_EXERCISE BRIEF_
Set down the data below from its first line to the line holding "Up = -math.sin(ROLL)", inclusive; omit all pictures.

_COLLECTED DATA_
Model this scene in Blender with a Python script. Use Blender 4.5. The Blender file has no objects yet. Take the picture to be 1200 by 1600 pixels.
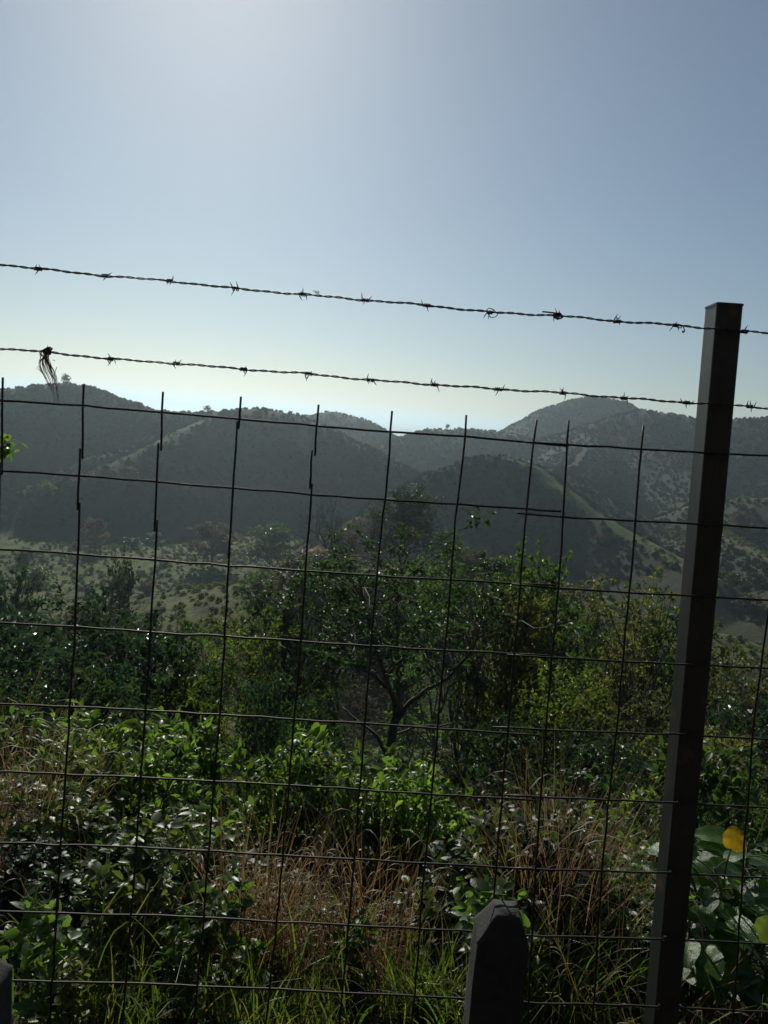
import bpy, math, random
import numpy as np
from mathutils import Vector, Matrix

scene = bpy.context.scene
rad = math.radians

# ------------------------------------------------------------------ camera
FPX, PITCH, ROLL = 1155.0, rad(7.14), rad(4.5)
CAM = np.array([0.0, 0.0, 1.6])
Fw = np.array([0, math.cos(PITCH), -math.sin(PITCH)])
Uo = np.array([0, math.sin(PITCH), math.cos(PITCH)])
Xo = np.array([1.0, 0, 0])
Rt = math.cos(ROLL) * Xo + math.sin(ROLL) * Uo
Up = -math.sin(ROLL) * Xo + math.cos(ROLL) * Uo

def ray(px, py):
    return Fw + Rt * (px - 600) / FPX - Up * (py - 800) / FPX

def at(px, py, d):                       # point seen at a photo position, d metres away along the ground
    r = ray(px, py)
    return CAM + r * d / math.hypot(r[0], r[1])

def proj(p):
    v = np.asarray(p, float) - CAM
    z = v @ Fw
    return 600 + FPX * (v @ Rt) / z, 800 - FPX * (v @ Up) / z

cd = bpy.data.cameras.new('camera')
cam = bpy.data.objects.new('camera', cd)
scene.collection.objects.link(cam)
cam.matrix_world = Matrix(((Rt[0], Up[0], -Fw[0], CAM[0]), (Rt[1], Up[1], -Fw[1], CAM[1]),
                           (Rt[2], Up[2], -Fw[2], CAM[2]), (0, 0, 0, 1)))
cd.sensor_fit = 'VERTICAL'; cd.sensor_height = 36; cd.sensor_width = 27
cd.lens = FPX / 1600 * 36
cd.clip_start = 0.05; cd.clip_end = 90000
scene.camera = cam

# ------------------------------------------------------------------ sky, sun, exposure
sd = ray(350, -190); sd = sd / np.linalg.norm(sd)
SUN_EL = math.asin(sd[2]); SUN_AZ = math.atan2(sd[0], sd[1])
world = bpy.data.worlds.new('World'); scene.world = world
world.use_nodes = True
wn = world.node_tree
sky = wn.nodes.new('ShaderNodeTexSky')
sky.sky_type = 'NISHITA'; sky.sun_disc = False
sky.sun_elevation = SUN_EL; sky.sun_rotation = SUN_AZ
sky.altitude = 100; sky.air_density = 1.0; sky.dust_density = 0.5; sky.ozone_density = 2.0
tint = wn.nodes.new('ShaderNodeMix'); tint.data_type = 'RGBA'; tint.blend_type = 'MULTIPLY'; tint.inputs[0].default_value = 1
tint.inputs[7].default_value = (.92, .985, 1.0, 1)          # the cool white balance of the picture
hsv = wn.nodes.new('ShaderNodeHueSaturation'); hsv.inputs['Saturation'].default_value = .84
wn.links.new(sky.outputs[0], hsv.inputs['Color']); wn.links.new(hsv.outputs[0], tint.inputs[6])
wn.links.new(tint.outputs[2], wn.nodes['Background'].inputs[0])
wn.nodes['Background'].inputs[1].default_value = 0.068
ld = bpy.data.lights.new('sun', 'SUN')
ld.energy = 5.0; ld.angle = rad(0.6); ld.color = (1.0, 0.97, 0.84)
sun = bpy.data.objects.new('sun', ld); scene.collection.objects.link(sun)
sun.rotation_euler = Vector(sd).to_track_quat('Z', 'Y').to_euler()
scene.view_settings.view_transform = 'Standard'
scene.view_settings.look = 'None'
scene.view_settings.exposure = -0.29
scene.view_settings.gamma = 1
cy = scene.cycles
cy.max_bounces = 7; cy.diffuse_bounces = 3; cy.glossy_bounces = 2; cy.transmission_bounces = 4
cy.volume_bounces = 0; cy.transparent_max_bounces = 4
cy.sample_clamp_indirect = 6
cy.caustics_reflective = False; cy.caustics_refractive = False
cy.use_denoising = True

# ------------------------------------------------------------------ helpers
ROOT = scene.collection
rng = np.random.default_rng(7)
random.seed(7)

def tag(o, label=None, cat=None, group=None, kind=None):
    if label: o['label'] = label
    if cat: o['category'] = cat
    if group: o['group'] = group
    if kind: o['kind'] = kind
    return o

def mesh_obj(name, me, mat=None, parent=None, link=True):
    o = bpy.data.objects.new(name, me)
    if link: ROOT.objects.link(o)
    if mat and not me.materials: me.materials.append(mat)
    if parent: o.parent = parent
    return o

def empty(name, loc=(0, 0, 0), rz=0):
    o = bpy.data.objects.new(name, None)
    o.empty_display_size = 0.2
    ROOT.objects.link(o); o.location = loc; o.rotation_euler = (0, 0, rz)
    return o

class MB:                                # collects vertices and faces
    def __init__(s): s.v = []; s.f = []; s.n = 0
    def add(s, v, f):
        s.v.append(np.asarray(v, float).reshape(-1, 3)); s.f += [tuple(i + s.n for i in q) for q in f]; s.n += len(s.v[-1])
    def tube(s, pts, radii, sides=5, cap=True):
        pts = np.asarray(pts, float); n = len(pts)
        if np.isscalar(radii): radii = [radii] * n
        t = np.gradient(pts, axis=0); t /= (np.linalg.norm(t, axis=1, keepdims=True) + 1e-9)
        a = np.array([0.13, 0.31, 0.94]) if abs(t[0][2]) < 0.9 else np.array([1.0, 0.1, 0.0])
        vs = []
        for i in range(n):
            b = np.cross(t[i], a); b /= np.linalg.norm(b) + 1e-9
            c = np.cross(b, t[i]); a = c
            for k in range(sides):
                w = 2 * math.pi * k / sides
                vs.append(pts[i] + radii[i] * (math.cos(w) * b + math.sin(w) * c))
        fs = []
        for i in range(n - 1):
            for k in range(sides):
                k2 = (k + 1) % sides
                fs.append((i * sides + k, i * sides + k2, (i + 1) * sides + k2, (i + 1) * sides + k))
        if cap:
            fs.append(tuple(range(sides))[::-1]); fs.append(tuple((n - 1) * sides + k for k in range(sides)))
        s.add(vs, fs)
    def mesh(s, name, smooth=True):
        me = bpy.data.meshes.new(name)
        me.from_pydata(np.concatenate(s.v).tolist(), [], s.f)
        if smooth: me.shade_smooth()
        me.update(); return me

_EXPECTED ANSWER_
Model this scene in Blender with a Python script. Use Blender 4.5. The Blender file has no objects yet. Take the picture to be 1200 by 1600 pixels.
import bpy, math, random
import numpy as np
from mathutils import Vector, Matrix

scene = bpy.context.scene
rad = math.radians

# ------------------------------------------------------------------ camera
FPX, PITCH, ROLL = 1155.0, rad(7.14), rad(4.5)
CAM = np.array([0.0, 0.0, 1.6])
Fw = np.array([0, math.cos(PITCH), -math.sin(PITCH)])
Uo = np.array([0, math.sin(PITCH), math.cos(PITCH)])
Xo = np.array([1.0, 0, 0])
Rt = math.cos(ROLL) * Xo + math.sin(ROLL) * Uo
Up = -math.sin(ROLL) * Xo + math.cos(ROLL) * Uo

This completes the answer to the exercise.